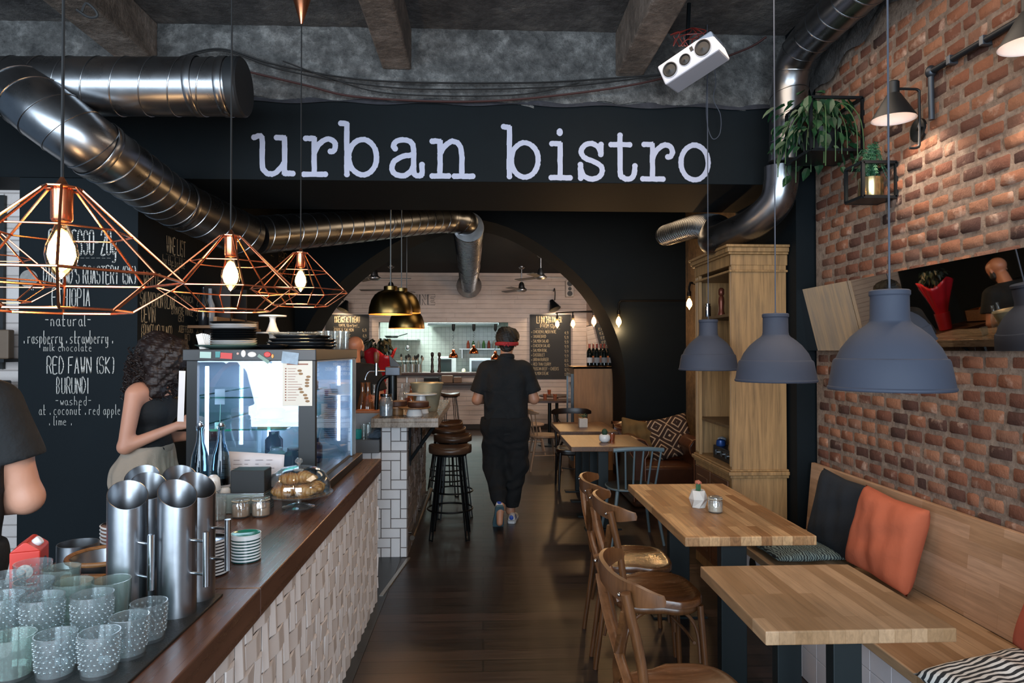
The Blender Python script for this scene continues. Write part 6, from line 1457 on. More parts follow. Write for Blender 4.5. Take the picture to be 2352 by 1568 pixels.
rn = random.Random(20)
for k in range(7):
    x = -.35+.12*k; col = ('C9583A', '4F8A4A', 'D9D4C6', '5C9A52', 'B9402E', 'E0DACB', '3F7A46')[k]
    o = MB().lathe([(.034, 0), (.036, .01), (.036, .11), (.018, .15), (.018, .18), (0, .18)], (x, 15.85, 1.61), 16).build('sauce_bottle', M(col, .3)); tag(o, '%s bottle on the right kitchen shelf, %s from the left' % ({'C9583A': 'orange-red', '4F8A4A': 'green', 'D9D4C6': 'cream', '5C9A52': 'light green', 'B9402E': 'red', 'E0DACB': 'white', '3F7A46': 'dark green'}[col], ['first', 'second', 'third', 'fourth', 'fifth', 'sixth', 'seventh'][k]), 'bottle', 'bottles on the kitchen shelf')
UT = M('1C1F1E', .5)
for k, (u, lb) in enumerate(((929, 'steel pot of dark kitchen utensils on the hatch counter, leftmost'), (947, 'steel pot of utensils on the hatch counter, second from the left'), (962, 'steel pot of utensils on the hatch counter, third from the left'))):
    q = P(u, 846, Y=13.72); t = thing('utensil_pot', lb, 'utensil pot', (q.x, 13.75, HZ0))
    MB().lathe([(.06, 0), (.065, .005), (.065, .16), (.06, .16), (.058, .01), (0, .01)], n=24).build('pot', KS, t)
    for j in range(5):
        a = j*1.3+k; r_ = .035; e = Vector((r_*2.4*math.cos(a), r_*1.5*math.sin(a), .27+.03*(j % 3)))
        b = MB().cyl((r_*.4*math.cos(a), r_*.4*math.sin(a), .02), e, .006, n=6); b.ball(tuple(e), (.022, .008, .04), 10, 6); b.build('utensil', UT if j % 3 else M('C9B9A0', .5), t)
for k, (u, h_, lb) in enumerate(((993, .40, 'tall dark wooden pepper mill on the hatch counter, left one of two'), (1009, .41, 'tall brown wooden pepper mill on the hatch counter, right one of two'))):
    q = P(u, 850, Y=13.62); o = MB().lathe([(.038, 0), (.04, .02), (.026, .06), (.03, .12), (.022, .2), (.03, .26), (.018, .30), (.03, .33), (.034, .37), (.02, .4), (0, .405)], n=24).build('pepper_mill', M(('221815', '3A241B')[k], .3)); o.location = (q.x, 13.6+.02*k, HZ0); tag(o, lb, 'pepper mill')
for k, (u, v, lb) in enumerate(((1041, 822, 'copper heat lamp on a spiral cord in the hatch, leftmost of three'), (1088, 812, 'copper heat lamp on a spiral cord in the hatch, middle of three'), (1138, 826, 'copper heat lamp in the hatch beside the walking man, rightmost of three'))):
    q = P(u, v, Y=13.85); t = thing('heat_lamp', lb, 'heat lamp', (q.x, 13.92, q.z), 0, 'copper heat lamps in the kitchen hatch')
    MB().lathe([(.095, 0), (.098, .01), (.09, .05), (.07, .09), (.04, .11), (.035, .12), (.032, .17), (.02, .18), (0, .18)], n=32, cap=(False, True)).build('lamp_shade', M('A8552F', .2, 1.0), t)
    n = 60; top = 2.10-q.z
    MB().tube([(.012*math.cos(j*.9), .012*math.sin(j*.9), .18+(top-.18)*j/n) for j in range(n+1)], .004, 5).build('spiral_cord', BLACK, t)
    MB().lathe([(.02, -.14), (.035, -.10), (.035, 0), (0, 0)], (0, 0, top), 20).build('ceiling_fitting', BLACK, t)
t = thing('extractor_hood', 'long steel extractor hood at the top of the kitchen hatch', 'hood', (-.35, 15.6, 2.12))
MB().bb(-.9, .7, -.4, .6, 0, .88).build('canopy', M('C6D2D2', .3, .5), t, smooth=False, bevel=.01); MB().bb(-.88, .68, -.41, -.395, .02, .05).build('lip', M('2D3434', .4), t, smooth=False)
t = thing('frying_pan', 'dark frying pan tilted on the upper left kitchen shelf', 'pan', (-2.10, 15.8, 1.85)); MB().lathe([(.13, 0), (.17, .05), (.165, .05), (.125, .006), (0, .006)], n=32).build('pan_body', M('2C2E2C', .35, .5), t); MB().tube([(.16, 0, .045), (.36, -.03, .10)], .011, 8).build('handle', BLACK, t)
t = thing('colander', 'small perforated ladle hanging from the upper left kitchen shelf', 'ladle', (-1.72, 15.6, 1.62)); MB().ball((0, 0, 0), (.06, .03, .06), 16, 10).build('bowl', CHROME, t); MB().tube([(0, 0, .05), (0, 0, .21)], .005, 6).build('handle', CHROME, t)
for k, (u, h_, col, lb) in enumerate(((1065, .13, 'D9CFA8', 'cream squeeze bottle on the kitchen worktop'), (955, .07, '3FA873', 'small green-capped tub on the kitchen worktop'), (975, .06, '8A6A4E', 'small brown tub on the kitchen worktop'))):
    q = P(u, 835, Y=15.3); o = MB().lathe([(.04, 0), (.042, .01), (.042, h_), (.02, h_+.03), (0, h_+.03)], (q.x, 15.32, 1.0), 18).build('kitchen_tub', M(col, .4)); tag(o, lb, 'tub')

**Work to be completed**
Give back the whole listing as it stands, minus its pictures.

**Output for this task**
The Blender Python script for this scene continues. Write part 6, from line 1457 on. More parts follow. Write for Blender 4.5. Take the picture to be 2352 by 1568 pixels.
rn = random.Random(20)
for k in range(7):
    x = -.35+.12*k; col = ('C9583A', '4F8A4A', 'D9D4C6', '5C9A52', 'B9402E', 'E0DACB', '3F7A46')[k]
    o = MB().lathe([(.034, 0), (.036, .01), (.036, .11), (.018, .15), (.018, .18), (0, .18)], (x, 15.85, 1.61), 16).build('sauce_bottle', M(col, .3)); tag(o, '%s bottle on the right kitchen shelf, %s from the left' % ({'C9583A': 'orange-red', '4F8A4A': 'green', 'D9D4C6': 'cream', '5C9A52': 'light green', 'B9402E': 'red', 'E0DACB': 'white', '3F7A46': 'dark green'}[col], ['first', 'second', 'third', 'fourth', 'fifth', 'sixth', 'seventh'][k]), 'bottle', 'bottles on the kitchen shelf')
UT = M('1C1F1E', .5)
for k, (u, lb) in enumerate(((929, 'steel pot of dark kitchen utensils on the hatch counter, leftmost'), (947, 'steel pot of utensils on the hatch counter, second from the left'), (962, 'steel pot of utensils on the hatch counter, third from the left'))):
    q = P(u, 846, Y=13.72); t = thing('utensil_pot', lb, 'utensil pot', (q.x, 13.75, HZ0))
    MB().lathe([(.06, 0), (.065, .005), (.065, .16), (.06, .16), (.058, .01), (0, .01)], n=24).build('pot', KS, t)
    for j in range(5):
        a = j*1.3+k; r_ = .035; e = Vector((r_*2.4*math.cos(a), r_*1.5*math.sin(a), .27+.03*(j % 3)))
        b = MB().cyl((r_*.4*math.cos(a), r_*.4*math.sin(a), .02), e, .006, n=6); b.ball(tuple(e), (.022, .008, .04), 10, 6); b.build('utensil', UT if j % 3 else M('C9B9A0', .5), t)
for k, (u, h_, lb) in enumerate(((993, .40, 'tall dark wooden pepper mill on the hatch counter, left one of two'), (1009, .41, 'tall brown wooden pepper mill on the hatch counter, right one of two'))):
    q = P(u, 850, Y=13.62); o = MB().lathe([(.038, 0), (.04, .02), (.026, .06), (.03, .12), (.022, .2), (.03, .26), (.018, .30), (.03, .33), (.034, .37), (.02, .4), (0, .405)], n=24).build('pepper_mill', M(('221815', '3A241B')[k], .3)); o.location = (q.x, 13.6+.02*k, HZ0); tag(o, lb, 'pepper mill')
for k, (u, v, lb) in enumerate(((1041, 822, 'copper heat lamp on a spiral cord in the hatch, leftmost of three'), (1088, 812, 'copper heat lamp on a spiral cord in the hatch, middle of three'), (1138, 826, 'copper heat lamp in the hatch beside the walking man, rightmost of three'))):
    q = P(u, v, Y=13.85); t = thing('heat_lamp', lb, 'heat lamp', (q.x, 13.92, q.z), 0, 'copper heat lamps in the kitchen hatch')
    MB().lathe([(.095, 0), (.098, .01), (.09, .05), (.07, .09), (.04, .11), (.035, .12), (.032, .17), (.02, .18), (0, .18)], n=32, cap=(False, True)).build('lamp_shade', M('A8552F', .2, 1.0), t)
    n = 60; top = 2.10-q.z
    MB().tube([(.012*math.cos(j*.9), .012*math.sin(j*.9), .18+(top-.18)*j/n) for j in range(n+1)], .004, 5).build('spiral_cord', BLACK, t)
    MB().lathe([(.02, -.14), (.035, -.10), (.035, 0), (0, 0)], (0, 0, top), 20).build('ceiling_fitting', BLACK, t)
t = thing('extractor_hood', 'long steel extractor hood at the top of the kitchen hatch', 'hood', (-.35, 15.6, 2.12))
MB().bb(-.9, .7, -.4, .6, 0, .88).build('canopy', M('C6D2D2', .3, .5), t, smooth=False, bevel=.01); MB().bb(-.88, .68, -.41, -.395, .02, .05).build('lip', M('2D3434', .4), t, smooth=False)
t = thing('frying_pan', 'dark frying pan tilted on the upper left kitchen shelf', 'pan', (-2.10, 15.8, 1.85)); MB().lathe([(.13, 0), (.17, .05), (.165, .05), (.125, .006), (0, .006)], n=32).build('pan_body', M('2C2E2C', .35, .5), t); MB().tube([(.16, 0, .045), (.36, -.03, .10)], .011, 8).build('handle', BLACK, t)
t = thing('colander', 'small perforated ladle hanging from the upper left kitchen shelf', 'ladle', (-1.72, 15.6, 1.62)); MB().ball((0, 0, 0), (.06, .03, .06), 16, 10).build('bowl', CHROME, t); MB().tube([(0, 0, .05), (0, 0, .21)], .005, 6).build('handle', CHROME, t)
for k, (u, h_, col, lb) in enumerate(((1065, .13, 'D9CFA8', 'cream squeeze bottle on the kitchen worktop'), (955, .07, '3FA873', 'small green-capped tub on the kitchen worktop'), (975, .06, '8A6A4E', 'small brown tub on the kitchen worktop'))):
    q = P(u, 835, Y=15.3); o = MB().lathe([(.04, 0), (.042, .01), (.042, h_), (.02, h_+.03), (0, h_+.03)], (q.x, 15.32, 1.0), 18).build('kitchen_tub', M(col, .4)); tag(o, lb, 'tub')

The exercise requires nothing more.